Exercise description:
Could you transcribe every record below exactly as written, leaving out any pictures?

Extracted data:
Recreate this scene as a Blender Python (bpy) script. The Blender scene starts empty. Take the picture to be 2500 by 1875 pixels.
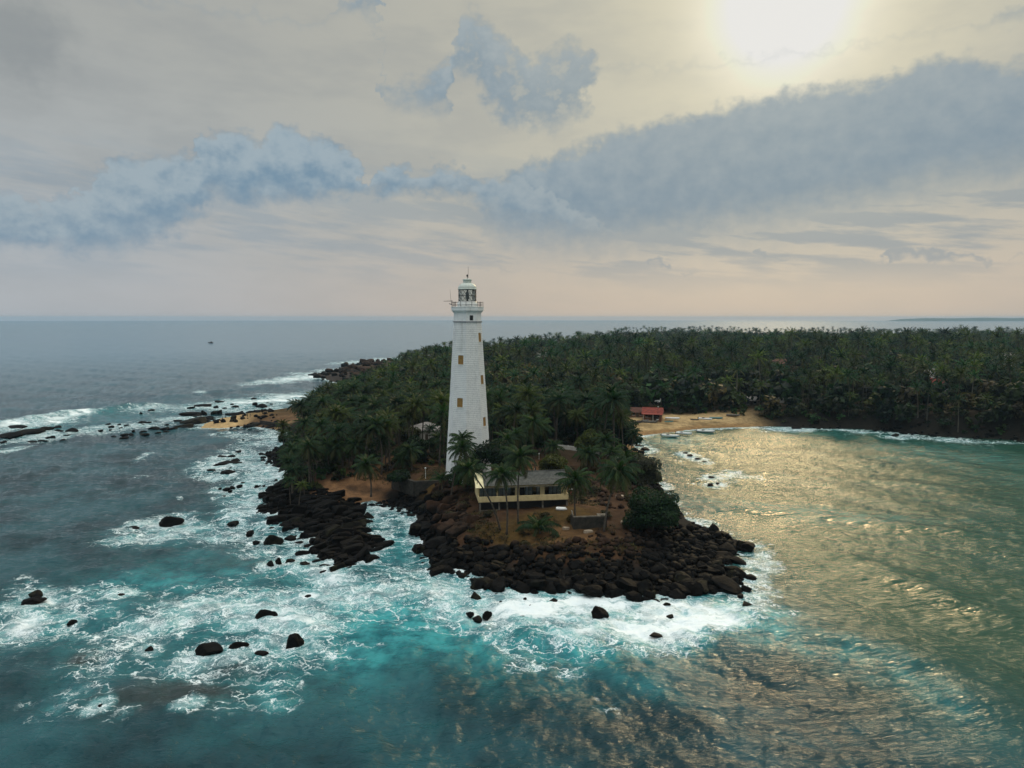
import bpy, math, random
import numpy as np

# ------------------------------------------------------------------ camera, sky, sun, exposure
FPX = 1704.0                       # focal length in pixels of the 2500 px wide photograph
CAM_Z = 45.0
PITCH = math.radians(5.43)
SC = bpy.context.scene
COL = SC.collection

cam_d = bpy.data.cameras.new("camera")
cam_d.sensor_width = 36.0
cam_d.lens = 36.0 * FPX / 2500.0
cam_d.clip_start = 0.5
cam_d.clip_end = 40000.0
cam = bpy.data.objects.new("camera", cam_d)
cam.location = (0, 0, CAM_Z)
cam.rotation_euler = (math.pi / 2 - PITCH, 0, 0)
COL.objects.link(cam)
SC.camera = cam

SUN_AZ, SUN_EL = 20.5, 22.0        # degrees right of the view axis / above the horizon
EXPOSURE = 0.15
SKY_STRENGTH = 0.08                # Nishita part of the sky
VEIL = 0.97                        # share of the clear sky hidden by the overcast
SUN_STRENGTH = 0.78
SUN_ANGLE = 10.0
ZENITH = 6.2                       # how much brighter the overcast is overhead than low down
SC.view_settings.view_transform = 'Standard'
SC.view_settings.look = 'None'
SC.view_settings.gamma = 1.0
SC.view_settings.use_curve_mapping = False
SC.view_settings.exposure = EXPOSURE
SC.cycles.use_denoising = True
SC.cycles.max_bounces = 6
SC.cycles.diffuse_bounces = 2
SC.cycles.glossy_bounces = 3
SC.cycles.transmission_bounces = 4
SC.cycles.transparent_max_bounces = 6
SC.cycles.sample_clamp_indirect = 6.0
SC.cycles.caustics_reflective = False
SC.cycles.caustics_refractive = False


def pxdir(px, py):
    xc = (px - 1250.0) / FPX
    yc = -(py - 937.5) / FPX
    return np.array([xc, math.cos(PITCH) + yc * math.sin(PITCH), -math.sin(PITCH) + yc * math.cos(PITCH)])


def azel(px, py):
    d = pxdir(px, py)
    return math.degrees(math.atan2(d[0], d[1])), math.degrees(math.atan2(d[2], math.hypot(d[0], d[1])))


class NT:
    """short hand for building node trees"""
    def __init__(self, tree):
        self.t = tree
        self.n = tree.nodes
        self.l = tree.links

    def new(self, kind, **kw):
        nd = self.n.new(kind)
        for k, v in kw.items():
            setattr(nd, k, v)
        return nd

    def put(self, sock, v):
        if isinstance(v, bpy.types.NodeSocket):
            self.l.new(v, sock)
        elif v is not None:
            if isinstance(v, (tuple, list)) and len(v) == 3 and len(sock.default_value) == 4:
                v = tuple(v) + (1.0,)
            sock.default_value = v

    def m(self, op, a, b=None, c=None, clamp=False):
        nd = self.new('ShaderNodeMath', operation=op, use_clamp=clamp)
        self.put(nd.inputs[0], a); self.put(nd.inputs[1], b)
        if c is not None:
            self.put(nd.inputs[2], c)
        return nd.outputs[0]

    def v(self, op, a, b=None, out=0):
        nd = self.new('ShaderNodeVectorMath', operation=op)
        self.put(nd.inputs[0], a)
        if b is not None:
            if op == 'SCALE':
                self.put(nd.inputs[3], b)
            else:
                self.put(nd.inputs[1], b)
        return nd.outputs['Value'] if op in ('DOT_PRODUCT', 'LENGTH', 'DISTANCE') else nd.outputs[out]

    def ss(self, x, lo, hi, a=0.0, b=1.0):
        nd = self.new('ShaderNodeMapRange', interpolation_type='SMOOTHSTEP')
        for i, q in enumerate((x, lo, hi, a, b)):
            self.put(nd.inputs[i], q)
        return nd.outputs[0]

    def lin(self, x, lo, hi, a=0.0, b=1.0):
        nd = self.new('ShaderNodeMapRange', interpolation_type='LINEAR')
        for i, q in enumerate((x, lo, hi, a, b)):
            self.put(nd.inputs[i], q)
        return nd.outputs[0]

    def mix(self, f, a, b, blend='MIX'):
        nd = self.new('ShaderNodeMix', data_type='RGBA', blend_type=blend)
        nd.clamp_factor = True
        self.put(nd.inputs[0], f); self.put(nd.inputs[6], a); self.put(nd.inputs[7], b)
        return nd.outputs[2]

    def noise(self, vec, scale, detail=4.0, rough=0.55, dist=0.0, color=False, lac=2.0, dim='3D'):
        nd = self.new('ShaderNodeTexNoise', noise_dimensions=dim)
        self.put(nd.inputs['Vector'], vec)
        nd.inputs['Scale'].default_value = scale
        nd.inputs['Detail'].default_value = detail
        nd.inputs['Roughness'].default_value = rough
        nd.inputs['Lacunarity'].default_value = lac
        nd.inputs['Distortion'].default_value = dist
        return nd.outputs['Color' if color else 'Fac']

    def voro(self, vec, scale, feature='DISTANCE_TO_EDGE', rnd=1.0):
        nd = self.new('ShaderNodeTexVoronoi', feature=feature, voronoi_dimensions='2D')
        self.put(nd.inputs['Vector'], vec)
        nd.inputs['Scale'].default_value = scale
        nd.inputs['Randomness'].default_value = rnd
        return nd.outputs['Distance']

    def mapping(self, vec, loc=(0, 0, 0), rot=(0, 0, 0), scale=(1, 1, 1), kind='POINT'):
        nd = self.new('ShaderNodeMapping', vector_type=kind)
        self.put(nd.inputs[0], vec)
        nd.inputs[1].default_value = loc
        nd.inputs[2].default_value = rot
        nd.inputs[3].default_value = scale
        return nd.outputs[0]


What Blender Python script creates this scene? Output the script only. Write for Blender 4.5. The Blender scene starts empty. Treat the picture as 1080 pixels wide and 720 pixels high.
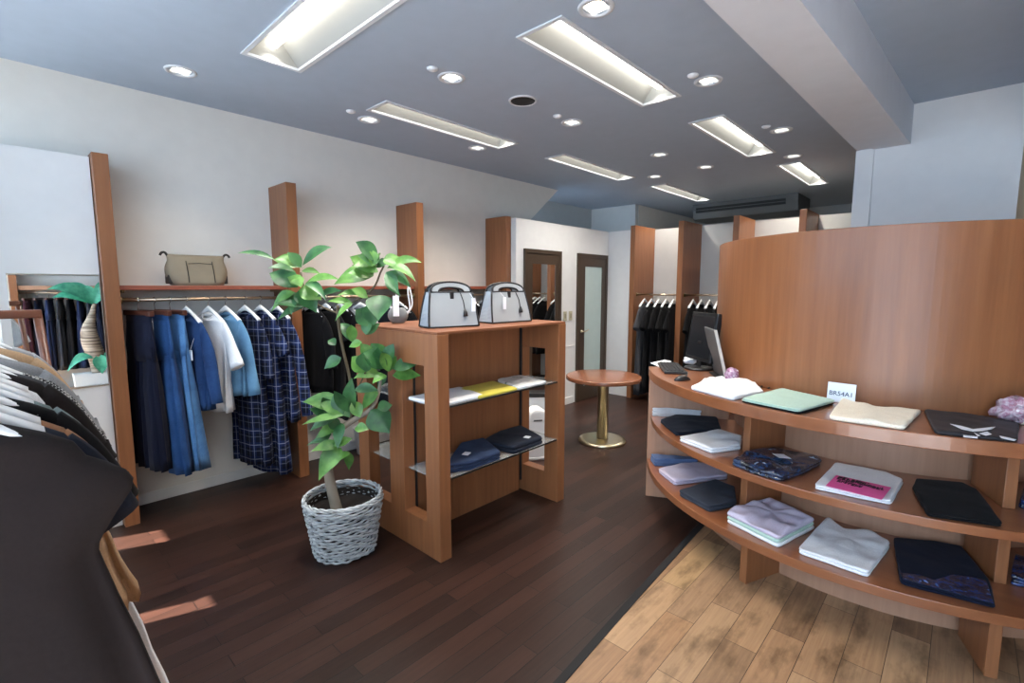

Written response:
Recreate this scene as a Blender Python (bpy) script. The Blender scene starts empty. Take the picture to be 2500 by 1875 pixels.
import bpy, math, random
import numpy as np

# ------------------------------------------------------------------ camera, sky, sun, exposure
FPX = 1704.0                       # focal length in pixels of the 2500 px wide photograph
CAM_Z = 45.0
PITCH = math.radians(5.43)
SC = bpy.context.scene
COL = SC.collection

cam_d = bpy.data.cameras.new("camera")
cam_d.sensor_width = 36.0
cam_d.lens = 36.0 * FPX / 2500.0
cam_d.clip_start = 0.5
cam_d.clip_end = 40000.0
cam = bpy.data.objects.new("camera", cam_d)
cam.location = (0, 0, CAM_Z)
cam.rotation_euler = (math.pi / 2 - PITCH, 0, 0)
COL.objects.link(cam)
SC.camera = cam

SUN_AZ, SUN_EL = 20.5, 22.0        # degrees right of the view axis / above the horizon
EXPOSURE = 0.15
SKY_STRENGTH = 0.08                # Nishita part of the sky
VEIL = 0.97                        # share of the clear sky hidden by the overcast
SUN_STRENGTH = 0.78
SUN_ANGLE = 10.0
ZENITH = 6.2                       # how much brighter the overcast is overhead than low down
SC.view_settings.view_transform = 'Standard'
SC.view_settings.look = 'None'
SC.view_settings.gamma = 1.0
SC.view_settings.use_curve_mapping = False
SC.view_settings.exposure = EXPOSURE
SC.cycles.use_denoising = True
SC.cycles.max_bounces = 6
SC.cycles.diffuse_bounces = 2
SC.cycles.glossy_bounces = 3
SC.cycles.transmission_bounces = 4
SC.cycles.transparent_max_bounces = 6
SC.cycles.sample_clamp_indirect = 6.0
SC.cycles.caustics_reflective = False
SC.cycles.caustics_refractive = False


def pxdir(px, py):
    xc = (px - 1250.0) / FPX
    yc = -(py - 937.5) / FPX
    return np.array([xc, math.cos(PITCH) + yc * math.sin(PITCH), -math.sin(PITCH) + yc * math.cos(PITCH)])


def azel(px, py):
    d = pxdir(px, py)
    return math.degrees(math.atan2(d[0], d[1])), math.degrees(math.atan2(d[2], math.hypot(d[0], d[1])))


class NT:
    """short hand for building node trees"""
    def __init__(self, tree):
        self.t = tree
        self.n = tree.nodes
        self.l = tree.links

    def new(self, kind, **kw):
        nd = self.n.new(kind)
        for k, v in kw.items():
            setattr(nd, k, v)
        return nd

    def put(self, sock, v):
        if isinstance(v, bpy.types.NodeSocket):
            self.l.new(v, sock)
        elif v is not None:
            if isinstance(v, (tuple, list)) and len(v) == 3 and len(sock.default_value) == 4:
                v = tuple(v) + (1.0,)
            sock.default_value = v

    def m(self, op, a, b=None, c=None, clamp=False):
        nd = self.new('ShaderNodeMath', operation=op, use_clamp=clamp)
        self.put(nd.inputs[0], a); self.put(nd.inputs[1], b)
        if c is not None:
            self.put(nd.inputs[2], c)
        return nd.outputs[0]

    def v(self, op, a, b=None, out=0):
        nd = self.new('ShaderNodeVectorMath', operation=op)
        self.put(nd.inputs[0], a)
        if b is not None:
            if op == 'SCALE':
                self.put(nd.inputs[3], b)
            else:
                self.put(nd.inputs[1], b)
        return nd.outputs['Value'] if op in ('DOT_PRODUCT', 'LENGTH', 'DISTANCE') else nd.outputs[out]

    def ss(self, x, lo, hi, a=0.0, b=1.0):
        nd = self.new('ShaderNodeMapRange', interpolation_type='SMOOTHSTEP')
        for i, q in enumerate((x, lo, hi, a, b)):
            self.put(nd.inputs[i], q)
        return nd.outputs[0]

    def lin(self, x, lo, hi, a=0.0, b=1.0):
        nd = self.new('ShaderNodeMapRange', interpolation_type='LINEAR')
        for i, q in enumerate((x, lo, hi, a, b)):
            self.put(nd.inputs[i], q)
        return nd.outputs[0]

    def mix(self, f, a, b, blend='MIX'):
        nd = self.new('ShaderNodeMix', data_type='RGBA', blend_type=blend)
        nd.clamp_factor = True
        self.put(nd.inputs[0], f); self.put(nd.inputs[6], a); self.put(nd.inputs[7], b)
        return nd.outputs[2]

    def noise(self, vec, scale, detail=4.0, rough=0.55, dist=0.0, color=False, lac=2.0, dim='3D'):
        nd = self.new('ShaderNodeTexNoise', noise_dimensions=dim)
        self.put(nd.inputs['Vector'], vec)
        nd.inputs['Scale'].default_value = scale
        nd.inputs['Detail'].default_value = detail
        nd.inputs['Roughness'].default_value = rough
        nd.inputs['Lacunarity'].default_value = lac
        nd.inputs['Distortion'].default_value = dist
        return nd.outputs['Color' if color else 'Fac']

    def voro(self, vec, scale, feature='DISTANCE_TO_EDGE', rnd=1.0):
        nd = self.new('ShaderNodeTexVoronoi', feature=feature, voronoi_dimensions='2D')
        self.put(nd.inputs['Vector'], vec)
        nd.inputs['Scale'].default_value = scale
        nd.inputs['Randomness'].default_value = rnd
        return nd.outputs['Distance']

    def mapping(self, vec, loc=(0, 0, 0), rot=(0, 0, 0), scale=(1, 1, 1), kind='POINT'):
        nd = self.new('ShaderNodeMapping', vector_type=kind)
        self.put(nd.inputs[0], vec)
        nd.inputs[1].default_value = loc
        nd.inputs[2].default_value = rot
        nd.inputs[3].default_value = scale
        return nd.outputs[0]


What Blender Python script creates this scene? Output the script only. Write for Blender 4.5. The Blender scene starts empty. Treat the picture as 1080 pixels wide and 720 pixels high.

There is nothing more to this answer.